NavList:
A Community Devoted to the Preservation and Practice of Celestial Navigation and Other Methods of Traditional Wayfinding
From: David Pike
Date: 2016 Jan 6, 14:07 -0800
Hewitt Schlereth asked me in a previous thread to send photos of my slide rules, but after seeing the fantastic models some of you people have, I’d be embarrassed. My first one at school was one of those Faber Castells with the parallel green background stripes. How many other teenagers were seduced by those green stripes which promised so much? All my others were made in England by Blundell.
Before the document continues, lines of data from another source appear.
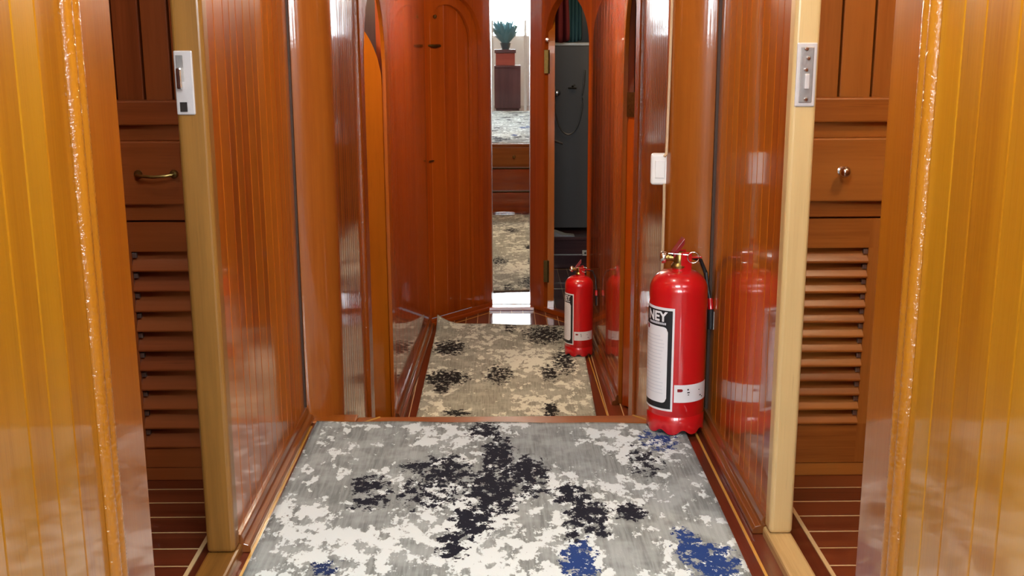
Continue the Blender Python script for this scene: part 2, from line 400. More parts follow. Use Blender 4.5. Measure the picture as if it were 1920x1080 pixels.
# landings beside the step
mb = MB(); mb.box(W0, -0.62, -0.41, 3.0, 3.06, -0.03, 0.003, 'u', 0.8); struct(mb, 'trim_7', ROUND, bevel=0.004)
mb = MB(); mb.box(W0, 0.44, 0.66, 3.0, 3.06, -0.03, 0.003, 'u', 0.8); struct(mb, 'trim_8', ROUND, bevel=0.004)
# lower floor: boards run along the corridor
fl, _ = board_floor('floor', -0.62, 1.25, 3.0, 9.0, LOWZ, 'y', 0.0715, phase=0.0705)
mb = MB()
def inl(A, B, wd=0.006):
    P, L = frame(A, B); mb.box(P, 0, L, -wd/2, wd/2, LOWZ-0.01, LOWZ+0.0012, 'u')
inl((-0.40, 3.2), (-0.385, 6.55)); inl((-0.385, 6.55), (-0.06, 6.95)); inl((-0.06, 6.95), (0.20, 6.95)); inl((0.20, 6.95), (0.475, 6.57)); inl((0.475, 6.57), (0.505, 4.0))
mb.build('floor_inlay', GOLDLINE, parent=fl)
mb = MB()
def inl2(A, B, wd=0.007):
    P, L = frame(A, B); mb.box(P, 0, L, -wd/2, wd/2, LOWZ-0.01, LOWZ+0.0016, 'u')
inl2((0.25, 8.27), (1.2, 8.27)); inl2((0.25, 7.62), (1.2, 7.58)); mb.build('floor_inlay', INLAY, parent=fl)
# step faces (drawers under the step, seen in the mirror)
for i, (y, z0, z1) in enumerate(((3.05, -0.225, -0.03), (3.10, -0.45, -0.225), (3.15, LOWZ, -0.45))):
    mb = MB(); mb.box(W0, -0.46, 0.54, y-0.04, y, z0, z1, 'u', 0.4); r_ = struct(mb, 'trim_%d' % (9+i), CAB if i == 0 else DEEP, bevel=0.003)
    if i < 2:
        mb = MB(); mb.box(W0, -0.46, 0.54, y, y+0.05, z0-0.014, z0, 'u', 0.9); mb.build('tread', INLAY, parent=r_)
    if i == 0:
        mb = MB(); mb.lathe([(0.0, 0.03), (0.012, 0.028), (0.016, 0.02), (0.008, 0.01), (0.006, 0)], 20, (0.14, y, -0.12), 'y'); mb.build('knob', BRASS, parent=r_, smooth=True)

# ---- ceilings
mb = MB(); mb.box(W0, -1.65, 1.65, -3.05, 3.1, CZ, CZ+0.05, 'w'); struct(mb, 'ceiling', CEIL)
mb = MB(); mb.box(W0, -0.65, 1.3, 3.1, 9.05, CZL, CZL+0.05, 'w'); struct(mb, 'ceiling', CEIL)
mb = MB(); mb.box(W0, -0.65, 0.7, 3.1, 3.15, CZL, CZ, 'u'); struct(mb, 'wall_header', MAHO)

# ---- near side walls
def side_wall(name, A, B, side, m, pw, z0=0.0, z1=CZ, thick=0.05, vfun=None):
    mb = MB(); P, L = frame(A, B, side); mb.planks(P, 0, L, z0, z1, pw, 0, thick, vfun=vfun); return struct(mb, name, m), P, L
XL, XR = -0.555, 0.577
_, PL, LL = side_wall('wall_left', (XL, 2.19), (XL, 3.01), 1, MAHO, 0.062)
_, PR, LR = side_wall('wall_right', (XR, 2.26), (XR, 2.978), -1, MAHO, 0.062)
side_wall('wall_left_front', (XL, -0.6), (XL, 1.464), 1, GOLD, 0.074)
side_wall('wall_right_front', (XR, -0.6), (XR, 1.497), -1, GOLD, 0.074)
# broad rounded stiles at the near doorway edges
mb = MB(); mb.box(W0, XL-0.05, XL+0.002, 1.512, 1.648, 0, CZ, 'z', 0.35); struct(mb, 'trim_12', GOLD2, bevel=0.004, seg=3)
mb = MB(); mb.box(W0, XR-0.002, XR+0.05, 1.545, 1.672, 0, CZ, 'z', 0.35); struct(mb, 'trim_13', GOLD2, bevel=0.004, seg=3)
# pairs of half round reeds in front of those stiles
for k, (x, ys) in enumerate(((XL, (1.476, 1.500)), (XR, (1.508, 1.532)))):
    for y in ys:
        mb = MB(); mb.lathe([(0.0118, 0), (0.0118, CZ)], 28, (x, y, 0)); struct(mb, 'trim_%d' % (30+k), GOLDROUGH, smooth=True)
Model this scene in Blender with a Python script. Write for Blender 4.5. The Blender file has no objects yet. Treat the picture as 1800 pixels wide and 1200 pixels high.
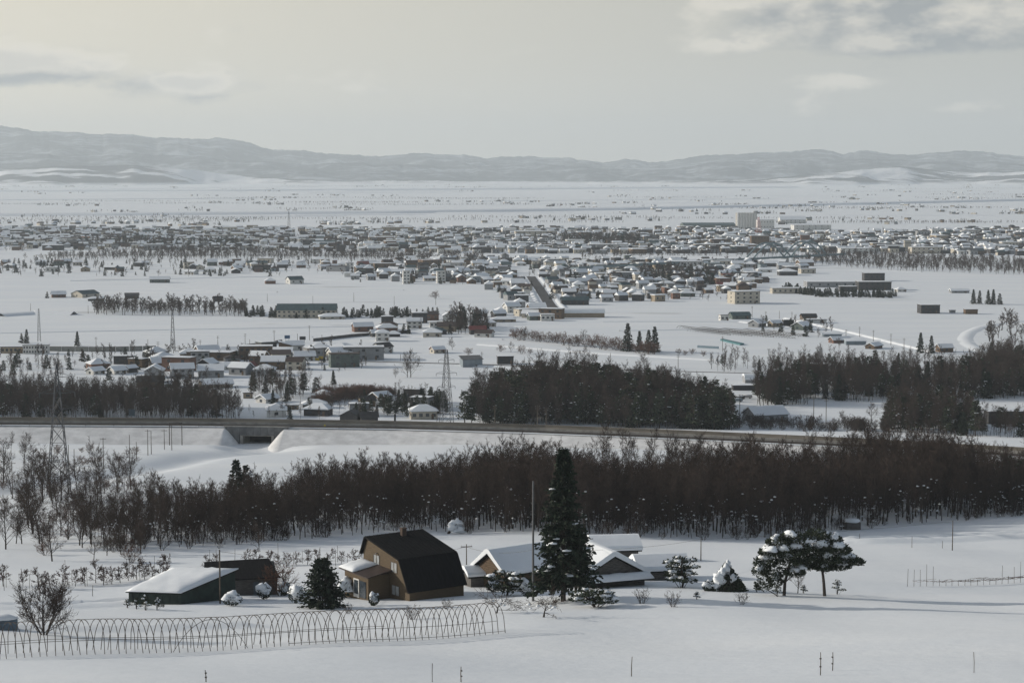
import bpy, math, random
import numpy as np
from mathutils import Vector, Matrix
PI = math.pi
SC = bpy.context.scene
COL = SC.collection
# ------------------------------------------------------------------ camera
F = 3500.0                      # focal length in pixels of the 1800 px wide photograph
CZ = 95.0
PITCH = math.atan(300.0/F)
cam = bpy.data.cameras.new('camera'); cam.lens = 70; cam.sensor_width = 36; cam.clip_start = 1; cam.clip_end = 90000
camo = bpy.data.objects.new('camera', cam); COL.objects.link(camo)
camo.location = (0, 0, CZ); camo.rotation_euler = (PI/2-PITCH, 0, 0)
SC.camera = camo
# ------------------------------------------------------------------ light
SUN_EL = math.radians(17); SUN_AZ = math.radians(-78)       # azimuth from +Y towards +X: low winter sun from the left, a little ahead
sdir = Vector((math.sin(SUN_AZ)*math.cos(SUN_EL), math.cos(SUN_AZ)*math.cos(SUN_EL), math.sin(SUN_EL)))
sl = bpy.data.lights.new('sun', 'SUN'); sl.energy = 5.0; sl.angle = math.radians(0.6); sl.color = (1.0, 0.92, 0.81)
so = bpy.data.objects.new('sun', sl); COL.objects.link(so); so.rotation_euler = (-sdir).to_track_quat('-Z', 'Y').to_euler()
so.location = (-200, 50, 300)
SC.view_settings.view_transform = 'Standard'; SC.view_settings.look = 'None'
SC.view_settings.exposure = -0.33; SC.view_settings.gamma = 1
SC.cycles.use_denoising = True
SC.cycles.max_bounces = 4; SC.cycles.diffuse_bounces = 2; SC.cycles.volume_bounces = 1; SC.cycles.transparent_max_bounces = 8
SC.cycles.caustics_reflective = False; SC.cycles.caustics_refractive = False

class NT:
    def __init__(s, tree): s.t = tree; s.n = tree.nodes; s.l = tree.links
    def new(s, typ, **kw):
        n = s.n.new(typ)
        for k, v in kw.items():
            if k.startswith('in_'):
                key = k[3:]; key = int(key) if key.isdigit() else key
                s.set(n.inputs[key], v)
            else: setattr(n, k, v)
        return n
    def set(s, sock, v):
        if isinstance(v, bpy.types.NodeSocket): s.l.new(v, sock)
        elif isinstance(v, bpy.types.Node): s.l.new(v.outputs[0], sock)
        else: sock.default_value = v
    def m(s, op, a, b=0.0, c=0.0, clamp=False):
        n = s.n.new('ShaderNodeMath'); n.operation = op; n.use_clamp = clamp
        for i, v in enumerate((a, b, c)): s.set(n.inputs[i], v)
        return n.outputs[0]
    def ss(s, x, lo, hi, a=0.0, b=1.0):
        n = s.n.new('ShaderNodeMapRange'); n.interpolation_type = 'SMOOTHSTEP'
        for i, v in enumerate((x, lo, hi, a, b)): s.set(n.inputs[i], v)
        return n.outputs[0]
    def mix(s, f, a, b):
        n = s.n.new('ShaderNodeMix'); n.data_type = 'RGBA'
        s.set(n.inputs[0], f); s.set(n.inputs[6], a); s.set(n.inputs[7], b)
        return n.outputs[2]
    def noise(s, vec, scale, detail=4, rough=0.55, w=None):
        n = s.n.new('ShaderNodeTexNoise'); s.set(n.inputs['Vector'], vec)
        n.inputs['Scale'].default_value = scale; n.inputs['Detail'].default_value = detail; n.inputs['Roughness'].default_value = rough
        return n.outputs[0]

world = bpy.data.worlds.new('World'); SC.world = world; world.use_nodes = True
T = NT(world.node_tree); T.n.clear()
sky = T.new('ShaderNodeTexSky'); sky.sky_type = 'NISHITA'; sky.sun_disc = False
sky.sun_elevation = SUN_EL; sky.sun_rotation = SUN_AZ; sky.altitude = 200; sky.dust_density = 2.0; sky.air_density = 1.0
tc = T.new('ShaderNodeTexCoord'); sep = T.new('ShaderNodeSeparateXYZ', in_0=tc.outputs['Generated'])
X, Y, Z = sep.outputs
az = T.m('ARCTAN2', X, Y); el = T.m('ARCSINE', Z)
K = 0.115
skyc = T.new('ShaderNodeVectorMath', operation='SCALE', in_0=sky.outputs[0]); skyc.inputs['Scale'].default_value = K
# thin high veil: pale, thickest towards the horizon
veil = T.ss(el, 0.06, 0.42, 0.96, 0.10)
sd = T.new('ShaderNodeVectorMath', operation='DOT_PRODUCT', in_0=tc.outputs['Generated'], in_1=tuple(sdir)).outputs['Value']
glow = T.ss(sd, -0.2, 1.0)
veilc = T.mix(glow, (0.56, 0.57, 0.54, 1), (1.28, 1.15, 0.89, 1))
base = T.mix(veil, skyc.outputs[0], veilc)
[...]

My own, an Academy 302 LOG/LOG, was bought in the early 1960s for the Log/Log scales, but I can’t for the life of me remember why I needed them. The next two Academies 309 STANDARD and 303 REITZ (does anybody know what Reitz means?) came into my possession after their previous owners had abandoned them. I will send two photos of my most recent Blundell, a 401 REITZ purchased from a Government Surplus shop in 2000 for 50p (75c). Clearly, people weren’t exactly flocking to buy them. I've included photos of that model, because it appears to have been governmentalised. It comes in a nice case with a stores reference and section number on it, and it’s supplied with two cursors. I’m not sure if the second cursor is provided so you can do clever things with it, or simply to provide a spare like all Government paid for torches come with a spare filament bulb hidden inside somewhere, and the best tailors leave a spare button tagged somewhere inside their products. The only problem is the Government stamp on the cursor rather gets in the way of reading the D scale. More interestingly, it’s got a tightener at each end of the stock so that you can tighten the slide with a little key. Is this a common feature at the top end of the market, or do really good quality slide rules not need them?